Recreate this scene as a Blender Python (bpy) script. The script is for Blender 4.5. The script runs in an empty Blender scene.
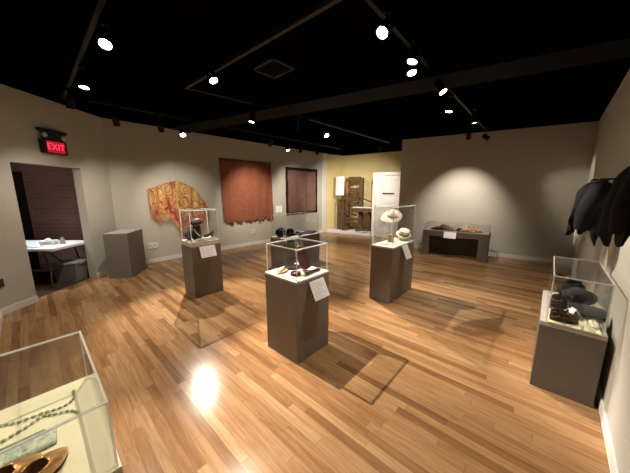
import bpy, bmesh, math, random
from mathutils import Vector, Matrix, noise
random.seed(7)
S = bpy.context.scene
COL = S.collection
PI = math.pi
R = math.radians

# ------------------------------------------------------------------ materials
def nt(name):
    m = bpy.data.materials.new(name); m.use_nodes = True
    t = m.node_tree; t.nodes.clear()
    out = t.nodes.new('ShaderNodeOutputMaterial')
    return m, t, out

def N(t, kind, **kw):
    n = t.nodes.new('ShaderNode' + kind)
    for k, v in kw.items():
        if k in n.inputs: n.inputs[k].default_value = v
        else: setattr(n, k, v)
    return n

def mth(t, op, a, b=None, c=None):
    n = t.nodes.new('ShaderNodeMath'); n.operation = op
    for i, v in enumerate((a, b, c)):
        if v is None: continue
        if isinstance(v, (int, float)): n.inputs[i].default_value = v
        else: t.links.new(v, n.inputs[i])
    return n.outputs[0]

def paint(name, col, rough=.6, spec=.3, vary=.06, scale=6., bump=0., metallic=0., sheen=0.):
    m, t, out = nt(name)
    b = N(t, 'BsdfPrincipled', Roughness=rough, Metallic=metallic)
    b.inputs['Specular IOR Level'].default_value = spec
    if sheen: b.inputs['Sheen Weight'].default_value = sheen
    tc = N(t, 'TexCoord'); nz = N(t, 'TexNoise', Scale=scale, Detail=4.)
    t.links.new(tc.outputs['Object'], nz.inputs['Vector'])
    rp = N(t, 'ValToRGB')
    c = Vector(col)
    rp.color_ramp.elements[0].position = .3; rp.color_ramp.elements[1].position = .7
    rp.color_ramp.elements[0].color = (*(c * (1 - vary)), 1)
    rp.color_ramp.elements[1].color = (*(c * (1 + vary)), 1)
    t.links.new(nz.outputs['Fac'], rp.inputs['Fac'])
    t.links.new(rp.outputs['Color'], b.inputs['Base Color'])
    if bump:
        n2 = N(t, 'TexNoise', Scale=scale * 12, Detail=3.)
        t.links.new(tc.outputs['Object'], n2.inputs['Vector'])
        bp = N(t, 'Bump', Strength=bump, Distance=.01)
        t.links.new(n2.outputs['Fac'], bp.inputs['Height'])
        t.links.new(bp.outputs['Normal'], b.inputs['Normal'])
    t.links.new(b.outputs[0], out.inputs['Surface'])
    return m

def emis(name, col, strength):
    m, t, out = nt(name)
    e = N(t, 'Emission', Strength=strength); e.inputs['Color'].default_value = (*col, 1)
    t.links.new(e.outputs[0], out.inputs['Surface'])
    return m

def clear_mat(name, tint, refl=1.0, rough=.015, white=0.):
    """thin clear acrylic: transparent with a fresnel sheen"""
    m, t, out = nt(name)
    tr = N(t, 'BsdfTransparent'); tr.inputs['Color'].default_value = (*tint, 1)
    gl = N(t, 'BsdfGlossy', Roughness=rough)
    lw = N(t, 'LayerWeight', Blend=.5)
    p = mth(t, 'POWER', lw.outputs['Facing'], 5.)
    f = mth(t, 'MULTIPLY_ADD', p, .85 * refl, .035 * refl)
    mx = N(t, 'MixShader')
    t.links.new(f, mx.inputs[0]); t.links.new(tr.outputs[0], mx.inputs[1]); t.links.new(gl.outputs[0], mx.inputs[2])
    last = mx
    if white:
        d = N(t, 'BsdfDiffuse'); d.inputs['Color'].default_value = (.9, .9, .87, 1)
        tl = N(t, 'BsdfTranslucent'); tl.inputs['Color'].default_value = (.9, .9, .87, 1)
        ad = N(t, 'MixShader'); ad.inputs[0].default_value = .5
        t.links.new(d.outputs[0], ad.inputs[1]); t.links.new(tl.outputs[0], ad.inputs[2])
        m2 = N(t, 'MixShader'); m2.inputs[0].default_value = white
        t.links.new(mx.outputs[0], m2.inputs[1]); t.links.new(ad.outputs[0], m2.inputs[2])
        last = m2
    t.links.new(last.outputs[0], out.inputs['Surface'])
    return m

def floor_mat():
    m, t, out = nt('maple_strip_floor')
    b = N(t, 'BsdfPrincipled'); b.inputs['Specular IOR Level'].default_value = .15
    g = N(t, 'NewGeometry')
    rot = N(t, 'VectorRotate'); rot.rotation_type = 'Z_AXIS'; rot.inputs['Angle'].default_value = R(-138)
    t.links.new(g.outputs['Position'], rot.inputs['Vector'])
    sp = N(t, 'SeparateXYZ'); t.links.new(rot.outputs[0], sp.inputs[0])
    u, v = sp.outputs[0], sp.outputs[1]
    W, Lg = .064, .95
    vr = mth(t, 'DIVIDE', v, W); row = mth(t, 'FLOOR', vr); vf = mth(t, 'FRACT', vr)
    w1 = N(t, 'TexWhiteNoise'); w1.noise_dimensions = '1D'; t.links.new(row, w1.inputs['W'])
    off = mth(t, 'MULTIPLY', w1.outputs['Value'], 7.3)
    ur = mth(t, 'ADD', mth(t, 'DIVIDE', u, Lg), off)
    # random length: warp u a little
    idx = mth(t, 'FLOOR', ur); uf = mth(t, 'FRACT', ur)
    cv = N(t, 'CombineXYZ'); t.links.new(row, cv.inputs[0]); t.links.new(idx, cv.inputs[1])
    w2 = N(t, 'TexWhiteNoise'); w2.noise_dimensions = '2D'; t.links.new(cv.outputs[0], w2.inputs['Vector'])
    rp = N(t, 'ValToRGB')
    el = rp.color_ramp.elements
    el[0].position = 0; el[0].color = (0.182, 0.093, 0.041, 1)
    el[1].position = 1; el[1].color = (0.388, 0.247, 0.129, 1)
    for pos, c in ((.12, (0.239, 0.125, 0.055)), (.3, (0.293, 0.162, 0.074)), (.6, (0.327, 0.188, 0.090)), (.85, (0.353, 0.214, 0.106))):
        x = el.new(pos); x.color = (*c, 1)
    t.links.new(w2.outputs['Value'], rp.inputs['Fac'])
    # grain
    gv = N(t, 'CombineXYZ')
    t.links.new(mth(t, 'ADD', mth(t, 'MULTIPLY', u, 2.2), mth(t, 'MULTIPLY', w2.outputs['Value'], 40.)), gv.inputs[0])
    t.links.new(mth(t, 'MULTIPLY', v, 26.), gv.inputs[1])
    t.links.new(mth(t, 'MULTIPLY', row, 3.7), gv.inputs[2])
    gn = N(t, 'TexNoise', Scale=1.0, Detail=5., Distortion=1.6); t.links.new(gv.outputs[0], gn.inputs['Vector'])
    gr = N(t, 'ValToRGB'); gr.color_ramp.elements[0].position = .3; gr.color_ramp.elements[1].position = .62
    gr.color_ramp.elements[0].color = (.74, .68, .60, 1); gr.color_ramp.elements[1].color = (1.05, 1.05, 1.05, 1)
    t.links.new(gn.outputs['Fac'], gr.inputs['Fac'])
    mu = N(t, 'Mix'); mu.data_type = 'RGBA'; mu.blend_type = 'MULTIPLY'; mu.inputs[0].default_value = 1.
    t.links.new(rp.outputs[0], mu.inputs[6]); t.links.new(gr.outputs[0], mu.inputs[7])
    # seams
    s1 = mth(t, 'LESS_THAN', mth(t, 'ABSOLUTE', mth(t, 'SUBTRACT', vf, .5)), .488)
    s2 = mth(t, 'LESS_THAN', mth(t, 'ABSOLUTE', mth(t, 'SUBTRACT', uf, .5)), .4985)
    seam = mth(t, 'MULTIPLY', s1, s2)
    sm = mth(t, 'MULTIPLY_ADD', seam, .38, .62)
    mu2 = N(t, 'Mix'); mu2.data_type = 'RGBA'; mu2.blend_type = 'MULTIPLY'; mu2.inputs[0].default_value = 1.
    cb = N(t, 'CombineColor'); [t.links.new(sm, cb.inputs[i]) for i in range(3)]
    t.links.new(mu.outputs[2], mu2.inputs[6]); t.links.new(cb.outputs[0], mu2.inputs[7])
    t.links.new(mu2.outputs[2], b.inputs['Base Color'])
    rn = N(t, 'TexNoise', Scale=3., Detail=3.); t.links.new(g.outputs['Position'], rn.inputs['Vector'])
    t.links.new(mth(t, 'MULTIPLY_ADD', rn.outputs['Fac'], .10, .15), b.inputs['Roughness'])
    t.links.new(b.outputs[0], out.inputs['Surface'])
    return m

def brick_mat():
    m, t, out = nt('dark_brick')
    b = N(t, 'BsdfPrincipled', Roughness=.85)
    tc = N(t, 'TexCoord'); sp = N(t, 'SeparateXYZ'); t.links.new(tc.outputs['Object'], sp.inputs[0])
    cv = N(t, 'CombineXYZ'); t.links.new(sp.outputs[0], cv.inputs[0]); t.links.new(sp.outputs[2], cv.inputs[1])
    br = N(t, 'TexBrick', Scale=1.)
    br.inputs['Color1'].default_value = (.165, .085, .066, 1); br.inputs['Color2'].default_value = (.205, .11, .085, 1)
    br.inputs['Mortar'].default_value = (.205, .135, .11, 1)
    br.inputs['Brick Width'].default_value = .22; br.inputs['Row Height'].default_value = .075; br.inputs['Mortar Size'].default_value = .009
    t.links.new(cv.outputs[0], br.inputs['Vector']); t.links.new(br.outputs['Color'], b.inputs['Base Color'])
    bp = N(t, 'Bump', Strength=.6, Distance=.01); bp.invert = True
    t.links.new(br.outputs['Fac'], bp.inputs['Height']); t.links.new(bp.outputs['Normal'], b.inputs['Normal'])
    t.links.new(b.outputs[0], out.inputs['Surface'])
    return m

def weave_mat(name, c1, c2, sx=1., sz=14., dist=1.5, fine=160.):
    """streaky woven cloth"""
    m, t, out = nt(name)
    b = N(t, 'BsdfPrincipled', Roughness=.9); b.inputs['Specular IOR Level'].default_value = .1
    b.inputs['Sheen Weight'].default_value = .2
    tc = N(t, 'TexCoord'); mp = N(t, 'Mapping'); mp.inputs['Scale'].default_value = (sz, sz, sx)
    t.links.new(tc.outputs['Object'], mp.inputs['Vector'])
    nz = N(t, 'TexNoise', Scale=1., Detail=6., Distortion=dist); t.links.new(mp.outputs[0], nz.inputs['Vector'])
    rp = N(t, 'ValToRGB'); rp.color_ramp.elements[0].position = .32; rp.color_ramp.elements[1].position = .68
    rp.color_ramp.elements[0].color = (*c1, 1); rp.color_ramp.elements[1].color = (*c2, 1)
    t.links.new(nz.outputs['Fac'], rp.inputs['Fac']); t.links.new(rp.outputs[0], b.inputs['Base Color'])
    n2 = N(t, 'TexNoise', Scale=fine, Detail=2.); t.links.new(tc.outputs['Object'], n2.inputs['Vector'])
    bp = N(t, 'Bump', Strength=.35, Distance=.004); t.links.new(n2.outputs['Fac'], bp.inputs['Height'])
    t.links.new(bp.outputs['Normal'], b.inputs['Normal'])
    t.links.new(b.outputs[0], out.inputs['Surface'])
    return m

def ramp_mat(name, stops, scale=8., distortion=2., detail=3., rough=.85, sheen=.1, metallic=0., kind='TexNoise'):
    m, t, out = nt(name)
    b = N(t, 'BsdfPrincipled', Roughness=rough, Metallic=metallic); b.inputs['Sheen Weight'].default_value = sheen
    b.inputs['Specular IOR Level'].default_value = .3
    tc = N(t, 'TexCoord'); nz = N(t, kind, Scale=scale)
    if 'Detail' in nz.inputs: nz.inputs['Detail'].default_value = detail
    if 'Distortion' in nz.inputs: nz.inputs['Distortion'].default_value = distortion
    t.links.new(tc.outputs['Object'], nz.inputs['Vector'])
    rp = N(t, 'ValToRGB'); el = rp.color_ramp.elements
    el[0].position, el[0].color = stops[0][0], (*stops[0][1], 1)
    el[1].position, el[1].color = stops[-1][0], (*stops[-1][1], 1)
    for p, c in stops[1:-1]:
        x = el.new(p); x.color = (*c, 1)
    t.links.new(nz.outputs['Fac'] if 'Fac' in nz.outputs else nz.outputs['Distance'], rp.inputs['Fac'])
    t.links.new(rp.outputs[0], b.inputs['Base Color'])
    t.links.new(b.outputs[0], out.inputs['Surface'])
    return m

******

■ **Task objective**: Leave out any pictures, please, and quote only the lines from the top of the data through the line that contains "return n.outputs[0]".

■ **Output for this exercise**:
Recreate this scene as a Blender Python (bpy) script. The script is for Blender 4.5. The script runs in an empty Blender scene.
import bpy, bmesh, math, random
from mathutils import Vector, Matrix, noise
random.seed(7)
S = bpy.context.scene
COL = S.collection
PI = math.pi
R = math.radians

# ------------------------------------------------------------------ materials
def nt(name):
    m = bpy.data.materials.new(name); m.use_nodes = True
    t = m.node_tree; t.nodes.clear()
    out = t.nodes.new('ShaderNodeOutputMaterial')
    return m, t, out

def N(t, kind, **kw):
    n = t.nodes.new('ShaderNode' + kind)
    for k, v in kw.items():
        if k in n.inputs: n.inputs[k].default_value = v
        else: setattr(n, k, v)
    return n

def mth(t, op, a, b=None, c=None):
    n = t.nodes.new('ShaderNodeMath'); n.operation = op
    for i, v in enumerate((a, b, c)):
        if v is None: continue
        if isinstance(v, (int, float)): n.inputs[i].default_value = v
        else: t.links.new(v, n.inputs[i])
    return n.outputs[0]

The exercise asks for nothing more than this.